İlker Ayrık, Oyuncu, 38
Hocalarım şu öğüdü verdi: "Tiyatro o kadar ciddi bir iş değil. Hayat kurtarmıyorsun. Dünyanın en iyi işi gibi yap, ama öyle olmadığını hatırla."
Hayatımın dönüm noktası, doğduğum gün. Her şey o gün başladı.
Hareketli bir çocuktum. Cam kırmaktan kavgaya kadar her şeyi yaptım. Ayrıntıları anlatmayı çok isterdim, ama anlatamam.
Balıkesir'deki mahallemizi çok özlüyorum. Filmlere konu olacak bir mahalleydi. Çeşmeden su içme, maç yapma, komşunun tüpünü doldurma, kömür taşıma, pazar günü banyo yapma, salça ve turşu kurma derken bir mahallede yaşanabilecek her şeyi yaşadım. Tam bir mahalle çocuğuyum.
Şehir büyüdükçe insan küçülüyor, ne yaparsan yap gökdelenlerin arasında küçük ve ezik kalıyorsun. Eski mahallelerde dördüncü kattan sonrası olmayınca kimse yukarıdan bakamıyordu. Şimdi Moda'da oturuyorum; yazları Ayvalık ve Kaş'a gidiyorum. Benzer bir düzeni buldum; kasabım, bakkalım, selam verdiğim esnafım var.

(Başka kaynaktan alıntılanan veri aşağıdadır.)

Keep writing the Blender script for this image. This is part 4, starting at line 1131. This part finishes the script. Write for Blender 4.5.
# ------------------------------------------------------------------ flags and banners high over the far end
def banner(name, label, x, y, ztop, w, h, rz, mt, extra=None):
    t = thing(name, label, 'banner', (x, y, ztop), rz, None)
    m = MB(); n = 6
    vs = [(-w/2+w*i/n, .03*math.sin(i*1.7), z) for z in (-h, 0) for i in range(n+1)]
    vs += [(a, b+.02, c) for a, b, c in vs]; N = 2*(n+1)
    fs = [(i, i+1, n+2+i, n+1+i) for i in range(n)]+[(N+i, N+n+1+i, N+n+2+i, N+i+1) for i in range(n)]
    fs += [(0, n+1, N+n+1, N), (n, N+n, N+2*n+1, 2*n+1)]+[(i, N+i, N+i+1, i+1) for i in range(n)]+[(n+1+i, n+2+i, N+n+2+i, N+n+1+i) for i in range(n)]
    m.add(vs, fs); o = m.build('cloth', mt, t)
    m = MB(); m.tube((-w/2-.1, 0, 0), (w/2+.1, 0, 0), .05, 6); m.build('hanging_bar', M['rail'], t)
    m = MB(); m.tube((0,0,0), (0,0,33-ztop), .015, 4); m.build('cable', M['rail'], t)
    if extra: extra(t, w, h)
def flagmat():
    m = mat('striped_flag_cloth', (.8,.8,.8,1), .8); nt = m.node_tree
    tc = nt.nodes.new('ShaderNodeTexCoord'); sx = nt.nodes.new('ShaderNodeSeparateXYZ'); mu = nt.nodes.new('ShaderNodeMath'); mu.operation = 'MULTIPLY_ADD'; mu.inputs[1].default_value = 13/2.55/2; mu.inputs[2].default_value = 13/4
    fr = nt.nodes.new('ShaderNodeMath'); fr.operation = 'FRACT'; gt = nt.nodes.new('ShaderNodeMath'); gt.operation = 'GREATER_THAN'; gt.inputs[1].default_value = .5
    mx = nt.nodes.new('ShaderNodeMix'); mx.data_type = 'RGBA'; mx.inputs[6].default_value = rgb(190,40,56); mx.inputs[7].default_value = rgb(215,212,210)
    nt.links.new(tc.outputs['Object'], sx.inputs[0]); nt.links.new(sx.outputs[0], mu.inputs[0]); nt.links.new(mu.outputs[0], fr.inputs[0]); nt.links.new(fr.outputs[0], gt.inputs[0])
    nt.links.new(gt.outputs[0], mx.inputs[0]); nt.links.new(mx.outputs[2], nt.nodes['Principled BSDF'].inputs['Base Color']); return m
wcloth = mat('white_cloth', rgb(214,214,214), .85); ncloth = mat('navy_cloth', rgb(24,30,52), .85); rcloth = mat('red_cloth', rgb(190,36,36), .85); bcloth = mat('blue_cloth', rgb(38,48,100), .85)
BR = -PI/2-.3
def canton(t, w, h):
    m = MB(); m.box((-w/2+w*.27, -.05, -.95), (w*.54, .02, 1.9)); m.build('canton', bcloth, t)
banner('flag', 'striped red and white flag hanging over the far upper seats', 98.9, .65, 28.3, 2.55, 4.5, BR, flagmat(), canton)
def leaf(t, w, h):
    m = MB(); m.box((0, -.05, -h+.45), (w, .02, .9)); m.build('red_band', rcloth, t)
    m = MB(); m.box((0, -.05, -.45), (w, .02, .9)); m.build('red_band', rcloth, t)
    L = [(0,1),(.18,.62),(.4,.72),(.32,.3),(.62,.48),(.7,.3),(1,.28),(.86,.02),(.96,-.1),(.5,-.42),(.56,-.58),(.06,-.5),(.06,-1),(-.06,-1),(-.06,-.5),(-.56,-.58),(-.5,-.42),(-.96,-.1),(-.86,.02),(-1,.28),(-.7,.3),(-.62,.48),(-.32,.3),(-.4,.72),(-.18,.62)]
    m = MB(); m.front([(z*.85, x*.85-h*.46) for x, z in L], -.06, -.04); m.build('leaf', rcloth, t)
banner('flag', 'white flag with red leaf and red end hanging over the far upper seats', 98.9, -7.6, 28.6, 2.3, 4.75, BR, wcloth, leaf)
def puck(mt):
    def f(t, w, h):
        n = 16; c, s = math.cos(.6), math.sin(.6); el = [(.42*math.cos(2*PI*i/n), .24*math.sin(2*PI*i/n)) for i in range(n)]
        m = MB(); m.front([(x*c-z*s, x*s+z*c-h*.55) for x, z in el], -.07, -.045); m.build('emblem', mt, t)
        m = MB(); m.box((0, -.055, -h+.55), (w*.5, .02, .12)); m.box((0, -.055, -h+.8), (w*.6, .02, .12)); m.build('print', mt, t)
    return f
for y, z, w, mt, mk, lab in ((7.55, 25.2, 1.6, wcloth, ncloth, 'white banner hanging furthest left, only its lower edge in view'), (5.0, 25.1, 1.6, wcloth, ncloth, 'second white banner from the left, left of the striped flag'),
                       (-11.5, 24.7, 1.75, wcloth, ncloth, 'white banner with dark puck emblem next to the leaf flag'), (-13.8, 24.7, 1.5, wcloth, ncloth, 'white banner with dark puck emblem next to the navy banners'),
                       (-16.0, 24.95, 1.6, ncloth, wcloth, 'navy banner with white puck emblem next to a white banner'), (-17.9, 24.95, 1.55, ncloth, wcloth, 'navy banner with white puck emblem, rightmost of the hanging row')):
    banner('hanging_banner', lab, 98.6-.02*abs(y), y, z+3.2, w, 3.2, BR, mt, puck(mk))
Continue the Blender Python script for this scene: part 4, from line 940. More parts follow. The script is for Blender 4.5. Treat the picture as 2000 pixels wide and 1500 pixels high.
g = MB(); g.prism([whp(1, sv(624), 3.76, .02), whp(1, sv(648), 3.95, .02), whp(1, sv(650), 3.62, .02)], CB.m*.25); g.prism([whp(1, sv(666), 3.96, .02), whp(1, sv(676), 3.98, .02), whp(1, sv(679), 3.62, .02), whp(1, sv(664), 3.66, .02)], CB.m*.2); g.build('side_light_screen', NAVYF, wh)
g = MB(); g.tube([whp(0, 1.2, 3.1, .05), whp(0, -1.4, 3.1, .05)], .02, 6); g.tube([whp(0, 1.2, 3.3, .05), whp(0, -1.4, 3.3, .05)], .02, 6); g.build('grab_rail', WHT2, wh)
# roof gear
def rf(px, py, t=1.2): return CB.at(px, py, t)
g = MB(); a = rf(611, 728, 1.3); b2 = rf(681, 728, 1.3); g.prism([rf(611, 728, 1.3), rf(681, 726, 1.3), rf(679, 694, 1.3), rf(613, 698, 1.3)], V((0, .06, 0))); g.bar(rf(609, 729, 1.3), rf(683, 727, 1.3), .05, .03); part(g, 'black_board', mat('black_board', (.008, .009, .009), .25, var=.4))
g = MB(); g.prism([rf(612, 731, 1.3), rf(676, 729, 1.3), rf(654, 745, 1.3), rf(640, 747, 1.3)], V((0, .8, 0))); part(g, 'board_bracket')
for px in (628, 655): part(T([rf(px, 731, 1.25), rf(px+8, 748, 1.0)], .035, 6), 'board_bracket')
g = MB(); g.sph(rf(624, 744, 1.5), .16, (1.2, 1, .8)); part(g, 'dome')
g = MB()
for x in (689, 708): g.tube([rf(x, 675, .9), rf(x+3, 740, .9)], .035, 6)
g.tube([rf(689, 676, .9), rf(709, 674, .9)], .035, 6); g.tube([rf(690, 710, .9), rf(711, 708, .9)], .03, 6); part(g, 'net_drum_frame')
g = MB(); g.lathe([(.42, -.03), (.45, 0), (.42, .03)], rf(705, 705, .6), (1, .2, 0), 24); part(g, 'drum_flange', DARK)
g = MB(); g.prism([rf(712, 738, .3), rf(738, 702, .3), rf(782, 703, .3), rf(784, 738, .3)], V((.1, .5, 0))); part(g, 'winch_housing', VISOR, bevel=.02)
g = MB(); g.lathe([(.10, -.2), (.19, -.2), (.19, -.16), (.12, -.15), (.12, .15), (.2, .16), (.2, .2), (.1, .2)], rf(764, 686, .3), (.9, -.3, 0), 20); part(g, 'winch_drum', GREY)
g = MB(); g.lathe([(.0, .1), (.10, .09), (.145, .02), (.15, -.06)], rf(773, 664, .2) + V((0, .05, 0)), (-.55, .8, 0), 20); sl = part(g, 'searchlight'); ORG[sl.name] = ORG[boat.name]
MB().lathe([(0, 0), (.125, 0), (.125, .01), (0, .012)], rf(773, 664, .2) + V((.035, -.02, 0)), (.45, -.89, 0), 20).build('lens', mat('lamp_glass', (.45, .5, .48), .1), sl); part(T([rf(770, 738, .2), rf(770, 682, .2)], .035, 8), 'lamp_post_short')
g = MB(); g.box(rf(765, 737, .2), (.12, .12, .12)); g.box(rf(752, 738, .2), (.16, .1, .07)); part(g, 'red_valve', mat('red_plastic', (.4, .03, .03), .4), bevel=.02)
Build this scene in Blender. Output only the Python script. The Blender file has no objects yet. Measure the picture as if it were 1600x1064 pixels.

Böyle yaşamayı seviyorum.
Ben şöhret değilim, tanıdığım. Bir gün bir adamla göz göze geldik, bana "Seni görünce 'vay' demem gerekiyor, ama içimden gelmedi. Bir ünlü görmüş gibi heyecan duymadım, ama mutlu oldum." dedi.
Yaşadığım en ilginç olay da şu: İstiklâl Caddesi'nde biri yaklaştı yanıma, "Merhaba ağabey, benim bestelerim var. Bunları Mahsun Ağabey'e ulaştırabilir misin?" dedi. Ne kadar tanımıyorum desem de inanmadı.
Akordeon gibiyim. Hani akordeon hem çok neşeli hem çok hüzünlüdür ya, ben de Makedon göçmeni olarak öyleyim. Neşe dedin mi onlardan iyisi yoktur, ama Balkanlar'da iki tane de savaş çıkmış.